Farmers in the UK, however, have one of the highest rates of suicide and depression in all of the professions, only topped by dentists.

The common explanation is that farmers are suffering from high stress levels triggered by living rural and isolated lives, working long hours, for low pay and without control of their environment or working conditions. This is coupled with access to the means of killing themselves, such guns, pesticides, machinery or barns.

This was the research question for my Master’s degree dissertation: if farmers are working in nature, then why do the benefits that we know from the study of eco-psychology, not counteract the stresses of life as a farmer?

There are plenty of other cohorts of people who also suffer from stressful lives with low incomes and high workloads, living in urban situations, but with lower suicide rates.

Farmers picking in the rain
Farmers and agricultural workers face long hours, in unpredictable weather and often in isolation.

I did a small study on three farms comparing the biodiversity, the cultural connections and the wellbeing of the farm workers on an industrial farm, an organic agroforestry farm and the halfway house of a LEAF farm. LEAF is a sustainability certification where farmers may use some industrial practices but have large margins for nature and wildlife.  

To put this in a geographical context, in East Anglia where I did this research, the majority of farms and fields are huge, with most trees ripped out and wheat or grain crops planted right up to the edge of the road. They are sprayed with herbicides so there are no weeds, and few insects and birds.

During harvest time, workers on these farms are often sitting in an air-conditioned tractor cab all day on their own. The crops are collected from the farm and shipped sent into a industrialised processing system, destination unknown.

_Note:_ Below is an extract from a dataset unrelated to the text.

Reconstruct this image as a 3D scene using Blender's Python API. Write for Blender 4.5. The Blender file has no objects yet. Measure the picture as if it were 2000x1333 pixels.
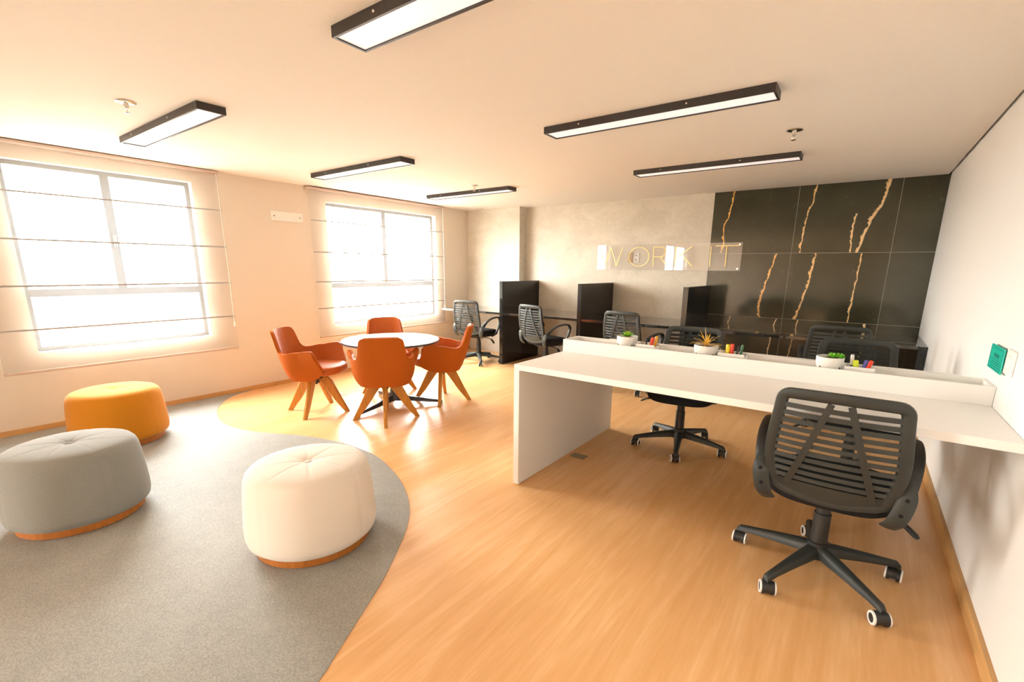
import bpy, bmesh, math, random
from mathutils import Vector, Matrix

random.seed(4)
sc = bpy.context.scene
COL = sc.collection
PI = math.pi

# ------------------------------------------------------------------ camera
cam = bpy.data.cameras.new('camera')
cam.sensor_width = 36.0
cam.lens = 905.56 / 2000 * 36.0
cam.shift_x = -14.1 / 2000
cam.shift_y = 66.8 / 2000
cam.clip_start = 0.02
cam.clip_end = 9000
cam_o = bpy.data.objects.new('camera', cam)
COL.objects.link(cam_o)
RI = Vector((0.80979, 0.58662, 0.01073))
DN = Vector((0.14046, -0.17607, -0.97431))
FW = Vector((-0.56966, 0.79049, -0.22498))
mw = Matrix((RI, -DN, -FW)).transposed().to_4x4()
mw.translation = Vector((0, 0, 1.38))
cam_o.matrix_world = mw
sc.camera = cam_o

# ------------------------------------------------------------------ view, world
sc.view_settings.view_transform = 'Standard'
sc.view_settings.look = 'None'
sc.view_settings.gamma = 1.0
sc.view_settings.use_curve_mapping = False
sc.view_settings.exposure = 2.55

SKY = 8.0
w = bpy.data.worlds.new('sky')
sc.world = w
w.use_nodes = True
wn = w.node_tree
wn.nodes.clear()
wo = wn.nodes.new('ShaderNodeOutputWorld')
bg = wn.nodes.new('ShaderNodeBackground')
tc = wn.nodes.new('ShaderNodeTexCoord')
sx = wn.nodes.new('ShaderNodeSeparateXYZ')
rp = wn.nodes.new('ShaderNodeValToRGB')
rp.color_ramp.elements[0].position = 0.0
rp.color_ramp.elements[0].color = (1.0, 0.95, 0.875, 1)
rp.color_ramp.elements[1].position = 1.0
rp.color_ramp.elements[1].color = (0.97, 0.96, 0.93, 1)
zc = wn.nodes.new('ShaderNodeMath')          # overcast sky: luminance rises as 1 + 0.5 sin(elevation)
zc.operation = 'MAXIMUM'
zc.inputs[1].default_value = 0.0
ml = wn.nodes.new('ShaderNodeMath')
ml.operation = 'MULTIPLY_ADD'
ml.inputs[1].default_value = 0.5 * SKY
ml.inputs[2].default_value = SKY
wn.links.new(sx.outputs['Z'], zc.inputs[0])
wn.links.new(zc.outputs[0], ml.inputs[0])
wn.links.new(ml.outputs[0], bg.inputs['Strength'])
wn.links.new(tc.outputs['Generated'], sx.inputs[0])
wn.links.new(sx.outputs['Z'], rp.inputs[0])
wn.links.new(rp.outputs[0], bg.inputs['Color'])
wn.links.new(bg.outputs[0], wo.inputs[0])

# room measures (metres)
XL, XR, YB, YC, ZC = -5.4415, 0.547, 6.22, 6.034, 2.296
YR = -6.6
W1 = (0.735, 2.03, 0.655, 2.165)     # window openings on the left wall: y0, y1, z0, z1
W2 = (3.46, 5.30, 0.640, 2.145)
W4 = (-5.95, -3.55, 0.12, 2.22)    # left wall, behind the camera


def portal(loc, rot, sx_, sy_):
    l = bpy.data.lights.new('daylight_portal', 'AREA')
    l.shape = 'RECTANGLE'
    l.size, l.size_y = sx_, sy_
    l.cycles.is_portal = True
    o = bpy.data.objects.new('daylight_portal', l)
    o.location = loc
    o.rotation_euler = rot
    COL.objects.link(o)


for W in (W1, W2, W4):   # guides the sampling of the sky through the window openings, emits nothing itself
    portal((XL - 0.155, (W[0] + W[1]) / 2, (W[2] + W[3]) / 2), (0, -PI / 2, 0), W[3] - W[2], W[1] - W[0])


# ------------------------------------------------------------------ materials
def new_mat(name):
    m = bpy.data.materials.new(name)
    m.use_nodes = True
    nt = m.node_tree
    b = nt.nodes['Principled BSDF']
    return m, nt, b


def N(nt, t, **kw):
    n = nt.nodes.new(t)
    for k, v in kw.items():
        if hasattr(n, k):
            setattr(n, k, v)
        else:
            n.inputs[k].default_value = v
    return n


def mathn(nt, op, a, b=None, c=None, clamp=False):
    n = nt.nodes.new('ShaderNodeMath')
    n.operation = op
    n.use_clamp = clamp
    for i, x in enumerate((a, b, c)):
        if x is None:
            continue
        if isinstance(x, (int, float)):
            n.inputs[i].default_value = x
        else:
            nt.links.new(x, n.inputs[i])
    return n.outputs[0]


def mat(name, col, rough=0.5, metal=0.0, var=0.06, scale=30.0, bump=0.0, spec=0.5, coat=0.0, stretch=(1, 1, 1), sheen=0.0):
    """principled with a slight procedural mottling of its colour"""
    m, nt, b = new_mat(name)
    co = N(nt, 'ShaderNodeTexCoord')
    mp = N(nt, 'ShaderNodeMapping')
    mp.inputs['Scale'].default_value = stretch
    nz = N(nt, 'ShaderNodeTexNoise', Scale=scale, Detail=4.0)
    nt.links.new(co.outputs['Object'], mp.inputs[0])
    nt.links.new(mp.outputs[0], nz.inputs['Vector'])
    r = N(nt, 'ShaderNodeValToRGB')
    r.color_ramp.elements[0].position = 0.3
    r.color_ramp.elements[1].position = 0.7
    r.color_ramp.elements[0].color = tuple(c * (1 - var) for c in col) + (1,)
    r.color_ramp.elements[1].color = tuple(min(1, c * (1 + var)) for c in col) + (1,)
    nt.links.new(nz.outputs[0], r.inputs[0])
    nt.links.new(r.outputs[0], b.inputs['Base Color'])
    b.inputs['Roughness'].default_value = rough
    b.inputs['Metallic'].default_value = metal
    b.inputs['Specular IOR Level'].default_value = spec
    b.inputs['Coat Weight'].default_value = coat
    if sheen:
        b.inputs['Sheen Weight'].default_value = sheen
    if bump:
        bp = N(nt, 'ShaderNodeBump', Strength=bump, Distance=0.002)
        nt.links.new(nz.outputs[0], bp.inputs['Height'])
        nt.links.new(bp.outputs[0], b.inputs['Normal'])
    return m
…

In contrast, you turn the corner into Wakelyns, a hub of organic farms and a model for agroforestry, which is full of trees, varied crops, people, insects and birds.

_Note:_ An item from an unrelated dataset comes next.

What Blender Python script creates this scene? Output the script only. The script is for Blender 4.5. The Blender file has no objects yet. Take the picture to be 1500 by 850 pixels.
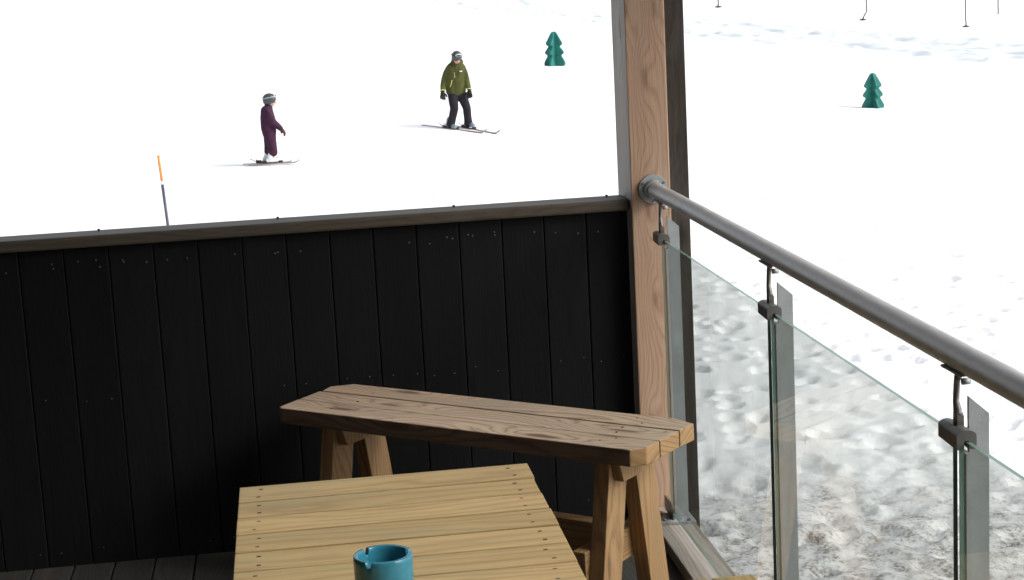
import bpy, bmesh, math, random
import numpy as np
from mathutils import Vector, Matrix
R = math.radians
random.seed(7)
rng = np.random.default_rng(11)
S = bpy.context.scene
C = S.collection

# ------------------------------------------------------------------ helpers
def tag(o, label=None, cat=None, group=None, kind=None):
    if label: o['label'] = label
    if cat: o['category'] = cat
    if group: o['group'] = group
    if kind: o['kind'] = kind
    return o

def empty(name, loc=(0, 0, 0), rz=0.0, label=None, cat=None, group=None):
    o = bpy.data.objects.new(name, None)
    C.objects.link(o)
    o.location = loc
    o.rotation_euler = (0, 0, rz)
    o.empty_display_size = .1
    return tag(o, label, cat, group)

def link(name, me, mats, parent=None, smooth=False):
    o = bpy.data.objects.new(name, me)
    C.objects.link(o)
    if not isinstance(mats, (list, tuple)): mats = [mats]
    if len(me.materials) == 0:
        for m in mats: me.materials.append(m)
    if parent: o.parent = parent
    if smooth: me.polygons.foreach_set('use_smooth', [True] * len(me.polygons))
    return o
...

It came as no surprise that the organic farm was the most multifunctional, with the highest levels of natural, social and human capital of all three farms. It supported more biodiversity and produced fewer net carbon emissions. It was the most socially connected and had the highest amount of variation in skill levels and happiness.

It also had the highest levels of cultural networks and was less physically isolated, while farm workers had good scores for mental health and a greater sense of wellbeing.

From my small research project, but also having working for decades in sustainable farming, I have witnessed a direct correlation between the mindset of someone who works in a sustainable or organic farm or market, and their mental health.

It’s a mindset that means they can work with a ‘little bit of wildness’ and appreciate nature, they don’t mind if their vegetables are a bit wonky, which allows them to be organic farmers, and in turn rewards them with good levels of mental health.  

Environmentalists Vandanah Shiva and Helena Norberg Hodge have observed and written extensively about the huge rise in farmers suicide rates in India as their system of agriculture industrialised, summing up the issue neatly:

“Farming practiced as a mechanistic and reductionist practise has led to a suicide epidemic,” they wrote. “Farming as a holistic connected practice, linked to natural rhythms, supported by social networks and supporting other non-human nature, is psychologically beneficial to the farmer and all for those linked to the farm.”

The importance of the correlation between the wellbeing of biodiversity, land, food, the customers and the workers, as Jules Pretty points out in his book Agri-culture, suggests that there is a correlation between human capital, social capital and natural capital.

There is a link between the sustainability (or you could say the wellbeing) of a farming system and the wellbeing of its community and its workers. What is good for one, is good for all of them.